LLNL-led project to advance understanding of plasma dynamics for future fusion power plants

The logo for ABOUND (Download Image)

The four-year, multi-institutional Advanced Boundary Plasma Dynamics (ABOUND) project will receive $9.25 million from the Department of Energy’s Scientific Discovery through Advanced Computing program. Shown is a the geometry of a tokamak with a single-null divertor, which will be addressed as part of the ABOUND project. (Image courtesy of Xu Xueqiao.)

A Lawrence Livermore National Laboratory-led project aimed at using computing tools to improve understanding of fusion plasma dynamics was among 12 projects recently awarded funding by the Department of Energy (DOE) to accelerate fusion power plant development.

The four-year, multi-institutional Advanced Boundary Plasma Dynamics (ABOUND) project will receive $9.25 million from the Scientific Discovery through Advanced Computing (SciDAC) program, which combines the DOE Office of Science’s Fusion Energy Sciences (FES) and Advanced Scientific Computing Research (ASCR) programs to support research on computational projects in fusion energy science.

Researchers said the funding will enable the multidisciplinary team, which includes scientists from LLNL’s Fusion Energy Sciences Program and Center for Advanced Scientific Computing (CASC), as well as seven other institutions, to develop innovative multi-scale, multi-physics simulations that could revolutionize tokamak plasma exhaust management while maintaining high confinement (H-mode) — a key aspect of fusion research.

“We are truly excited about this funding award, as it signifies a pivotal moment for both our team and the realm of nuclear fusion,” said principal investigator and LLNL theoretical/computational plasma physicist Xueqiao Xu. “By harnessing state-of-art computational techniques across disciplines, we are not only expanding our knowledge, but also contributing vital insights that have the potential to shape the future of fusion devices. Through these efforts, we aspire to make a lasting impact on the field and pave the way for successful ITER (International Thermonuclear Experimental Reactor) operation and the design of Fusion Pilot Plants.”

The team includes collaborators at the University of Colorado Boulder; the University of Tennessee, Knoxville; the University of California, San Diego; Southern Methodist University; Oak Ridge National Laboratory; Los Alamos National Laboratory and General Atomics.

Xu said that the team is “eager to unravel the complexities” of advanced boundary plasma dynamics throughout the project’s four-year duration, including aspects like pedestal turbulence, small edge-localized modes, pedestal scrape-off-layer coupling and divertor heat load control.

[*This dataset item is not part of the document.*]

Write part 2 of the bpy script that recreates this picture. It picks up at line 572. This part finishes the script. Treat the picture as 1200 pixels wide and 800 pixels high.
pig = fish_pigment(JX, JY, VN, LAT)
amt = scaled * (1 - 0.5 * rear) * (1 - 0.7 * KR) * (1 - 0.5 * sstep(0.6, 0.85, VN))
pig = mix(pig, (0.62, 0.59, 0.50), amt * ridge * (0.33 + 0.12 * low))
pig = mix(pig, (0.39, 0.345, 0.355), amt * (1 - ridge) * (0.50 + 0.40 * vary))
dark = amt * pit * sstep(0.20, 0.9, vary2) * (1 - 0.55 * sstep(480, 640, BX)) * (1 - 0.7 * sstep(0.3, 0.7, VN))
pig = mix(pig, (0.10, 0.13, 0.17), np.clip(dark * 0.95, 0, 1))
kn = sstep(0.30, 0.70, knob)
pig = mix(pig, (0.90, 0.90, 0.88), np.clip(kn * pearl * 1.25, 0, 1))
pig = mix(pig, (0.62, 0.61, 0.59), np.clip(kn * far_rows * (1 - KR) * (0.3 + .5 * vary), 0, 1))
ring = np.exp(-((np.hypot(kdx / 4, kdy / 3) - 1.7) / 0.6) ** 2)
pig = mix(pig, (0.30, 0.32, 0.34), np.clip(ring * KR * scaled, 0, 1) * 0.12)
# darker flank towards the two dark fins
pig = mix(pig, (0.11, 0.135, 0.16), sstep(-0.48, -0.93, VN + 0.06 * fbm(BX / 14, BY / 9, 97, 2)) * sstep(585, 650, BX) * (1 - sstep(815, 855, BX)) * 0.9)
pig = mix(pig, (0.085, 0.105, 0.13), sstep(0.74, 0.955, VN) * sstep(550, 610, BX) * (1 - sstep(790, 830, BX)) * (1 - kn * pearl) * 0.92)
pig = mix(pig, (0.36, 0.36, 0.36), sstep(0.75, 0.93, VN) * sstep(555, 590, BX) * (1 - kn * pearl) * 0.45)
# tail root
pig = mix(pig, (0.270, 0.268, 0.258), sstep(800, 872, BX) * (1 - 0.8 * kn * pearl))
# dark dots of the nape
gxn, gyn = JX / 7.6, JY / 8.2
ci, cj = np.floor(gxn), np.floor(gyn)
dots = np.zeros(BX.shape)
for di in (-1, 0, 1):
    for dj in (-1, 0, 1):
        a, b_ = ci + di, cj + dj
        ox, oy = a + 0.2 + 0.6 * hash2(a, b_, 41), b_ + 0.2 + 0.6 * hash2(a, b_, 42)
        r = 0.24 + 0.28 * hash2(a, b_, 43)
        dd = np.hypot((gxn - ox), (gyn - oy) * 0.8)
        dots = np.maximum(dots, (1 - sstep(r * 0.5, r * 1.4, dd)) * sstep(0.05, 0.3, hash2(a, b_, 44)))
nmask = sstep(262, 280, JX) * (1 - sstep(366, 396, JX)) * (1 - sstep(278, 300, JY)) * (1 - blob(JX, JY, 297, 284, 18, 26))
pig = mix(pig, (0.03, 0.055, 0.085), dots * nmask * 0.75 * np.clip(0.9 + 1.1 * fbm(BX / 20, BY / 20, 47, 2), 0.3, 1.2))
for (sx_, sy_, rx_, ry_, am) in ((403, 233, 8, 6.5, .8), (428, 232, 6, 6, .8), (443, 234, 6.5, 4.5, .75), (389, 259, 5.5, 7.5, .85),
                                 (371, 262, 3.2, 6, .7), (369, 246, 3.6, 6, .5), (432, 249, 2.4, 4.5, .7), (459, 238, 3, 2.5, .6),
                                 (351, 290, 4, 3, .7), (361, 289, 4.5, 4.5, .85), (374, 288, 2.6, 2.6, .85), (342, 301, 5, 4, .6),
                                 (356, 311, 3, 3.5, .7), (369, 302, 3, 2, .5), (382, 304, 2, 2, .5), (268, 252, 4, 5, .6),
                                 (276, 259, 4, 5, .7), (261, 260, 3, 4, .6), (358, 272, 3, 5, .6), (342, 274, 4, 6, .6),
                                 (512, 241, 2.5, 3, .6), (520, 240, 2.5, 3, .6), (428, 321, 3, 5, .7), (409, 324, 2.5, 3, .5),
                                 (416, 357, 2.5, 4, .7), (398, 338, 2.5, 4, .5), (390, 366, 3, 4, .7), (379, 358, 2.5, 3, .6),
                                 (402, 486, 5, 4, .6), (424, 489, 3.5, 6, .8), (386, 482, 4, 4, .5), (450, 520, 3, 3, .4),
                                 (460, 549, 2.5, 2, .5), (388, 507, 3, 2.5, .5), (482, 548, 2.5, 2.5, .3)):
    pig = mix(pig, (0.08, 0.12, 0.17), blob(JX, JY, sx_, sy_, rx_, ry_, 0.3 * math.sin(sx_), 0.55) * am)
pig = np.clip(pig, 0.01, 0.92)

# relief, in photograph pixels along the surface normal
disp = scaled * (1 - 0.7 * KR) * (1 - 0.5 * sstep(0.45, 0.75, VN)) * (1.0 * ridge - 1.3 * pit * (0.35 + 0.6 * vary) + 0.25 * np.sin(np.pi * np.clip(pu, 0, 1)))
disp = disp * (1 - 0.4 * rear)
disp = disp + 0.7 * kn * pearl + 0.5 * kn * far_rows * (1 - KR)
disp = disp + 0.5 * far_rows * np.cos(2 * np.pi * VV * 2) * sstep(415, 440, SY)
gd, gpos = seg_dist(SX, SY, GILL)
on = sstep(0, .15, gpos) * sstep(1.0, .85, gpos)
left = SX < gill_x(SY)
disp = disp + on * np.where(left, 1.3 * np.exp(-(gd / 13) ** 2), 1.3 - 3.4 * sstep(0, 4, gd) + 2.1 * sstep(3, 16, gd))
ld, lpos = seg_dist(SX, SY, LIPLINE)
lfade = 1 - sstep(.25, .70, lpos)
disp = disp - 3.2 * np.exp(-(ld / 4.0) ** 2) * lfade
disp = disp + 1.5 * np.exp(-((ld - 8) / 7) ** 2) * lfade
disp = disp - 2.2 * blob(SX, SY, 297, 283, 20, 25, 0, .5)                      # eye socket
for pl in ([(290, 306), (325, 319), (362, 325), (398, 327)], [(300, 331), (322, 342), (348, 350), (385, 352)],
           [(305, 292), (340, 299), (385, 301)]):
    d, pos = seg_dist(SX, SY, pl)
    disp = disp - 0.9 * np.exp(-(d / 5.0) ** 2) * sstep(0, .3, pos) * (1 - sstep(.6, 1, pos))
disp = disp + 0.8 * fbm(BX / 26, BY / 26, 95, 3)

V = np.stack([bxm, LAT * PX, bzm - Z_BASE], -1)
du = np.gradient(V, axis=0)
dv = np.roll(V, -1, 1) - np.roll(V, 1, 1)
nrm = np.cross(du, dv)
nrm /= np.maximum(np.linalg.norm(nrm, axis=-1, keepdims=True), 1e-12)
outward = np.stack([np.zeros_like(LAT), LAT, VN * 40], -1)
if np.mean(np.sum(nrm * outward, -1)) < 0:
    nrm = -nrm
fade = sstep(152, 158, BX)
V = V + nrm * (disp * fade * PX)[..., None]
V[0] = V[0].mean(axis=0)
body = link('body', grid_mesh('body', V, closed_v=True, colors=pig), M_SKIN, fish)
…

The project partners with researchers in the FASTMath and RAPIDS2 SciDAC institutes (funded by ASCR) to apply leading-edge mathematics and computer science algorithms, techniques and software to the tokamak fusion application.

“Institute expertise and technologies have the potential to significantly improve the speed and fidelity of the project’s fusion simulations and enhance the science research,” said Rob Falgout, a CASC researcher and co-investigator for ASCR on the project.

The endeavor marks the first time LLNL has led a DOE FES SciDAC project — which includes managing 20 contributors across nine organizations, overseeing a budget of $6 million for LLNL and ensuring the success and efficient execution of the project.